Let $f : \mathbb{Z} \to \mathbb{Z}$ be an "almost-homomorphism": The set $\{f(n+m)-f(n)-f(m) : n,m \in \mathbb{Z}\}$ is bounded. We may assume that $f$ is odd, i.e. $f(-n)=-f(n)$ for all $n$. Assume that $\lim_{n \to \infty} \frac{f(n)}{n}=0$. Why is $f$ bounded?
Background: I would like to prove directly that the ring $R$ constructed by Norbert A'Campo arXiv:math/0301015 is isomorphic to the $\mathbb{R}$ (without showing that it is a complete ordered field). The only missing step is the one above. Namely, it shows that $R \to \mathbb{R}$, $[f] \mapsto \lim_{n \to \infty} \frac{f(n)}{n}$ is injective.

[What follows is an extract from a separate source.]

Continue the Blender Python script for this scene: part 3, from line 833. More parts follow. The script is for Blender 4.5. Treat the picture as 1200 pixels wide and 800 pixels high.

Let $c$ denote a bound on $\lvert f(m+n) - f(n) - f(m)\rvert$. As shown in this answer, there is a homomorphism $h\colon \mathbb{Z}\to\mathbb{R}$ with
$$\lvert h(n) - f(n)\rvert \leqslant c\tag{1}$$
for all $n\in\mathbb{Z}$. The condition $\frac{f(n)}{n}\to 0$ together with $(1)$ now implies that $\frac{h(n)}{n}\to 0$, hence $h(n) \equiv 0$, and that means that $f$ is bounded.